**WRITTEN INSTRUCTION**
Go through the listing below and gather every line with the word "scene".
__________
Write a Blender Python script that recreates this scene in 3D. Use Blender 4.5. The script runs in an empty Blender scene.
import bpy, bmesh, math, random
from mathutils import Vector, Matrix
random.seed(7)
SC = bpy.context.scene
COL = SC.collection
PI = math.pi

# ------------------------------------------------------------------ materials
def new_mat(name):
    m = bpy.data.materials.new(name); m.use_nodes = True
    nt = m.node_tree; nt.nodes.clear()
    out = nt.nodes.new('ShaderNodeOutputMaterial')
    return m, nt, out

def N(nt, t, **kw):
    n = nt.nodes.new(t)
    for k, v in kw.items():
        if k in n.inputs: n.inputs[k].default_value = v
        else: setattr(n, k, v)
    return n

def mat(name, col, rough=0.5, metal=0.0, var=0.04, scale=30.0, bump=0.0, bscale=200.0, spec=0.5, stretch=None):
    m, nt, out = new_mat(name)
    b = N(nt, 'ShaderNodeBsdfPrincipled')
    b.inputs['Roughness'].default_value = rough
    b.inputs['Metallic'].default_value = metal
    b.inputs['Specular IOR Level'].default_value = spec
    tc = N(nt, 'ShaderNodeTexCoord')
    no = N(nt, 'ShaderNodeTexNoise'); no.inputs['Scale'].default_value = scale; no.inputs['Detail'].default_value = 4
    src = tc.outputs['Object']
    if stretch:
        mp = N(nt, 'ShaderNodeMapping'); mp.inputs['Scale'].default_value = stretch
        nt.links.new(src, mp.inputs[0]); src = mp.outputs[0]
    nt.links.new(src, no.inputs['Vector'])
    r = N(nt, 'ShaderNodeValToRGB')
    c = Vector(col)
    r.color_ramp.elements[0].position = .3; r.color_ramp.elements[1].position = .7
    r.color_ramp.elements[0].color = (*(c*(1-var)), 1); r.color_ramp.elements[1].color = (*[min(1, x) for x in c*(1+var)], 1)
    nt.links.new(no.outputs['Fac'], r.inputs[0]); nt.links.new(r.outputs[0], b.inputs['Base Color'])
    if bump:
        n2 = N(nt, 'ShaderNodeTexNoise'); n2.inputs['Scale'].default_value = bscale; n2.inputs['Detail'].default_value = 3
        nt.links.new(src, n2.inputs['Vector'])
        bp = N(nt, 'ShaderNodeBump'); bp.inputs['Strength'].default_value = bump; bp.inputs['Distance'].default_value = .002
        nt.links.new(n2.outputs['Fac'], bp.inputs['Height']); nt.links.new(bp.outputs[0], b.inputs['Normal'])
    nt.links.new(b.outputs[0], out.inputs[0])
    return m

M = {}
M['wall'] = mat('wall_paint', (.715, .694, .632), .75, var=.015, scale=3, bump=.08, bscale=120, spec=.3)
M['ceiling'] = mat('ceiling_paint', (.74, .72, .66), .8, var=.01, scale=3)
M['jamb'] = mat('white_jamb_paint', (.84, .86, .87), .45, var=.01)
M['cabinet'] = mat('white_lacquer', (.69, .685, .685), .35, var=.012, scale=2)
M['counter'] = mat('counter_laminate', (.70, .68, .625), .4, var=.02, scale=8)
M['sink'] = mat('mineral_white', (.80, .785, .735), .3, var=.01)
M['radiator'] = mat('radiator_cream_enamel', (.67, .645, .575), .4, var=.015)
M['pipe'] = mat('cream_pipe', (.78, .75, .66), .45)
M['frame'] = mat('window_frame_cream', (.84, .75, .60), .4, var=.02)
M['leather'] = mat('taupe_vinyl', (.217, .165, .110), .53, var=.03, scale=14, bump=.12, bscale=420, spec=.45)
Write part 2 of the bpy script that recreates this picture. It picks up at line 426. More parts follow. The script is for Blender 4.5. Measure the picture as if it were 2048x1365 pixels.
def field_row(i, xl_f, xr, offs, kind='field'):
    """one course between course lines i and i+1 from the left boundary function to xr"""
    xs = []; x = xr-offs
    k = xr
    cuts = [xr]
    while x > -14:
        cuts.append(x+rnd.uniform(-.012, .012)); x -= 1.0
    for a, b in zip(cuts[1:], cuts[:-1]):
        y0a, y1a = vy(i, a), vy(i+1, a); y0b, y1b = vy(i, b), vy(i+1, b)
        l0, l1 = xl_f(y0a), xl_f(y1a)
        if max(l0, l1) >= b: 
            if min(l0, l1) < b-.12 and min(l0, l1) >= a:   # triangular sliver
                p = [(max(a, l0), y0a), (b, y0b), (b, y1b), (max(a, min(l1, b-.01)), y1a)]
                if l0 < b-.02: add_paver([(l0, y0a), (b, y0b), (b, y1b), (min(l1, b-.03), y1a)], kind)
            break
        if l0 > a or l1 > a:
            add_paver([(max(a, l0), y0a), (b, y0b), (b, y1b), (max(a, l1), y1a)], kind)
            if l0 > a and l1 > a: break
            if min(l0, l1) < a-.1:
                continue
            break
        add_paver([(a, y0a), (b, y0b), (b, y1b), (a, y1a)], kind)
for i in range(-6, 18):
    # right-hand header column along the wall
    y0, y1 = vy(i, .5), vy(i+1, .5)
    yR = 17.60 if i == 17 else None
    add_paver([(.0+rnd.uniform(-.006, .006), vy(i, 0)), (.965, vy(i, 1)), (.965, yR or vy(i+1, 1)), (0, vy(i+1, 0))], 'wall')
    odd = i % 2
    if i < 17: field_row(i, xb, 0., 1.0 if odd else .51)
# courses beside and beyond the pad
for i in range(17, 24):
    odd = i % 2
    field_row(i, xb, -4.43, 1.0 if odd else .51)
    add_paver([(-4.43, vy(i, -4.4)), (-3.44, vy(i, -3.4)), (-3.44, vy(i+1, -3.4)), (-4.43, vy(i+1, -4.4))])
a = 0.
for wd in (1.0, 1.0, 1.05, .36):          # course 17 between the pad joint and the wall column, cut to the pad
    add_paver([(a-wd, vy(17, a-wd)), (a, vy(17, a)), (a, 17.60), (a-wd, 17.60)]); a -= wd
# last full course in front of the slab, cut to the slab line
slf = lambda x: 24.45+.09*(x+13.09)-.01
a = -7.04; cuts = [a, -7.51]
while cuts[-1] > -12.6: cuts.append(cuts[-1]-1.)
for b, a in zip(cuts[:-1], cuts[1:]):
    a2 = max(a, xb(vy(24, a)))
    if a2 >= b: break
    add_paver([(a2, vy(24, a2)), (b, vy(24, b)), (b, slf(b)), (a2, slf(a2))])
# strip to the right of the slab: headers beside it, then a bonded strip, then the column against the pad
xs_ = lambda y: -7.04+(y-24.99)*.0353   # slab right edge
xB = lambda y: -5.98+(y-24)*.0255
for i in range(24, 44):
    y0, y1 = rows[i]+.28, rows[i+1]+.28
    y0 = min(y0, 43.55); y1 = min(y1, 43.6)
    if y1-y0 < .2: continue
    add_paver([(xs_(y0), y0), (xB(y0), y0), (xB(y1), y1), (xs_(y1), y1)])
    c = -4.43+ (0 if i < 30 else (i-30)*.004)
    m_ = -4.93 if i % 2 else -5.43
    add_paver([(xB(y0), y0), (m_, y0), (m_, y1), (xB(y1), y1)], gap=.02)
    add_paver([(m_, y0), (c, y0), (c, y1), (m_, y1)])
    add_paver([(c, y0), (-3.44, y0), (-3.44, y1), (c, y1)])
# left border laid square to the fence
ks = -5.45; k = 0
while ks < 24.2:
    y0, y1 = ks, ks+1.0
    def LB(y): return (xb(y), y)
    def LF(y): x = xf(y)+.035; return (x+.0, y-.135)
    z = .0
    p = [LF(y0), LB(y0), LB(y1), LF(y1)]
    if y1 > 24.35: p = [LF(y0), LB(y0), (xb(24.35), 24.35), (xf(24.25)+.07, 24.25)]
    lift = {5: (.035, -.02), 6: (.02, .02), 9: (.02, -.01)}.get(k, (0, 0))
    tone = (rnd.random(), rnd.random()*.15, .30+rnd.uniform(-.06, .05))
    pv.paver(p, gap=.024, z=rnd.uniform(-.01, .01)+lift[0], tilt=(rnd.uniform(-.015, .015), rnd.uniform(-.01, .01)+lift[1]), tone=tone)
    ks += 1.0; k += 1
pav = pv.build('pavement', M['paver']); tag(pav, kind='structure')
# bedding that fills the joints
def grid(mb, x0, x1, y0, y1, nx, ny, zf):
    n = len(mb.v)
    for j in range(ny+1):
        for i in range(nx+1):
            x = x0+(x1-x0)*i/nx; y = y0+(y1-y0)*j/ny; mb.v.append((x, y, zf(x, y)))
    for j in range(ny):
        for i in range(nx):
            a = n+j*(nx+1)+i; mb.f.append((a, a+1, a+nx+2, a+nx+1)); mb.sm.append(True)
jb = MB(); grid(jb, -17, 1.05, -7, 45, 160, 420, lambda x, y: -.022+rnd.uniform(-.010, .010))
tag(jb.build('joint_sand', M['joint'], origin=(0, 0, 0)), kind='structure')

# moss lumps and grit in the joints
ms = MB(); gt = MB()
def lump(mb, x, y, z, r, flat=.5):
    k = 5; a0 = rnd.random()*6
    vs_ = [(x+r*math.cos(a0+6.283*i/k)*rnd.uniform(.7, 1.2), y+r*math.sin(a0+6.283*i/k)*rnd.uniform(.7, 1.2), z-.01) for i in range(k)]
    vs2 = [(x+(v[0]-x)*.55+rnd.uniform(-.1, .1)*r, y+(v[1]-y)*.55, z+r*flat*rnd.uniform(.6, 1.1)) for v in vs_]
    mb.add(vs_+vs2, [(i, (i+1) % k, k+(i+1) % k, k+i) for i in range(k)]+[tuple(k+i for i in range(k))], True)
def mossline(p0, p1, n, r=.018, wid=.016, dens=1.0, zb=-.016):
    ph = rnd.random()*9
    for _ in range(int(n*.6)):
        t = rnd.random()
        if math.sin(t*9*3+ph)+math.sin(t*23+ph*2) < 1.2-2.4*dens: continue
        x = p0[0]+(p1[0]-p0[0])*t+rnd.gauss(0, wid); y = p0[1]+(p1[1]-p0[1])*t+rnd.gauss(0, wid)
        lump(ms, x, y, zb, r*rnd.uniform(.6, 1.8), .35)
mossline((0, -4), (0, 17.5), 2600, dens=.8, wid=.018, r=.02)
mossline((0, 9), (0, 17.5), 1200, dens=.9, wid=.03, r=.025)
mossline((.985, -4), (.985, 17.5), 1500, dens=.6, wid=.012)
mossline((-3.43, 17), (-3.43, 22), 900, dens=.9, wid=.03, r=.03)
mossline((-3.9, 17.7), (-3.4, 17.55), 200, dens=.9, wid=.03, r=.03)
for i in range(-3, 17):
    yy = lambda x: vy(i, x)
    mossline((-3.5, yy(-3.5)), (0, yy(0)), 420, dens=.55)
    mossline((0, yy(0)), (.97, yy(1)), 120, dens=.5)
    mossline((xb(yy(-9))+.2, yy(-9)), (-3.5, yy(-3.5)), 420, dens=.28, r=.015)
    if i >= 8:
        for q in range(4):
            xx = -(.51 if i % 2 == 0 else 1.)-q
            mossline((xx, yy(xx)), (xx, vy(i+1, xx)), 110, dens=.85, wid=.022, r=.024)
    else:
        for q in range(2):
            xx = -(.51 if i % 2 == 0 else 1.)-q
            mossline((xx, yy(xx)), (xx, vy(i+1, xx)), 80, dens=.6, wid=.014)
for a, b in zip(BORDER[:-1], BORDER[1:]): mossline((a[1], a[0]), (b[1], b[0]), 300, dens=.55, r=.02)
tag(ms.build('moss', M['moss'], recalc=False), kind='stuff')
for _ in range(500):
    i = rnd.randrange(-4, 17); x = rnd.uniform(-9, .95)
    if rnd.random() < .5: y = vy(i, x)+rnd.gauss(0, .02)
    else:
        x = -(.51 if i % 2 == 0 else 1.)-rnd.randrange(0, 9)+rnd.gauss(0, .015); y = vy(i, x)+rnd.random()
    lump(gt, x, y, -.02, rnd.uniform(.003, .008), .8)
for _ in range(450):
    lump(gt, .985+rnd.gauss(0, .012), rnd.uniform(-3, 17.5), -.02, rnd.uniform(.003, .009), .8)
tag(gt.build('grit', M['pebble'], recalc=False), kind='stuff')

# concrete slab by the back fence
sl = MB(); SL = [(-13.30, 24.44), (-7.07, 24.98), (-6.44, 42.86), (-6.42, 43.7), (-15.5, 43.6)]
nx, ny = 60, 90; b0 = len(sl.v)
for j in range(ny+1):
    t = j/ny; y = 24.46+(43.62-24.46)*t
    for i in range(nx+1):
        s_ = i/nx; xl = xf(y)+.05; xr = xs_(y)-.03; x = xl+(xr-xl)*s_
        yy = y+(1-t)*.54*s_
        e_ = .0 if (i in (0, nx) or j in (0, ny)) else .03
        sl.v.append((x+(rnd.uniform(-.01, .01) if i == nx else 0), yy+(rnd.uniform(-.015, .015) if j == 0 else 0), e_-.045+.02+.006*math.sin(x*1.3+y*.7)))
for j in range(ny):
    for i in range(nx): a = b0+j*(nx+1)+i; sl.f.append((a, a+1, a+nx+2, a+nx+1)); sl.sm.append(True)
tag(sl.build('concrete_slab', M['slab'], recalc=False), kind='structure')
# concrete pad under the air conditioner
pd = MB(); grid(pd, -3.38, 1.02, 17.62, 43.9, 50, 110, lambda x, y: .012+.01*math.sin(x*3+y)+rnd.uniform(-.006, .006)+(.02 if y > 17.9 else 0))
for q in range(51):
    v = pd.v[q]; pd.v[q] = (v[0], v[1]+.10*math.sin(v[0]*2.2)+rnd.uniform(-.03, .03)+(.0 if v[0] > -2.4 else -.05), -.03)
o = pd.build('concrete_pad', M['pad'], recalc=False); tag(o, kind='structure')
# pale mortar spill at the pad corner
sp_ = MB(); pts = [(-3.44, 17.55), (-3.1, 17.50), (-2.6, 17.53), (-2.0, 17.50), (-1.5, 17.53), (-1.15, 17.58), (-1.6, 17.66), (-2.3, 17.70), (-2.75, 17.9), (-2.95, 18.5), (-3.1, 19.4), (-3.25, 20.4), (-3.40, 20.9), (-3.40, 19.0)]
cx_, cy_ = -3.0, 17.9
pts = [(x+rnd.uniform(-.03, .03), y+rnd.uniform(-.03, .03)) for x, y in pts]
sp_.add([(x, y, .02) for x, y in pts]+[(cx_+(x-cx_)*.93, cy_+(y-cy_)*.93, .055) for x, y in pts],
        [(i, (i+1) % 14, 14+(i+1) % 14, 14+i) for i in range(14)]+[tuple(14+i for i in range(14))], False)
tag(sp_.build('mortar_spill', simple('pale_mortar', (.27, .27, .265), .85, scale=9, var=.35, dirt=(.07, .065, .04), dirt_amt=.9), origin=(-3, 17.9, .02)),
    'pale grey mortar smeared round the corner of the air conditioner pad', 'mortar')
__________
**ANSWER TO THE PROBLEM**
Write a Blender Python script that recreates this scene in 3D. Use Blender 4.5. The script runs in an empty Blender scene.
SC = bpy.context.scene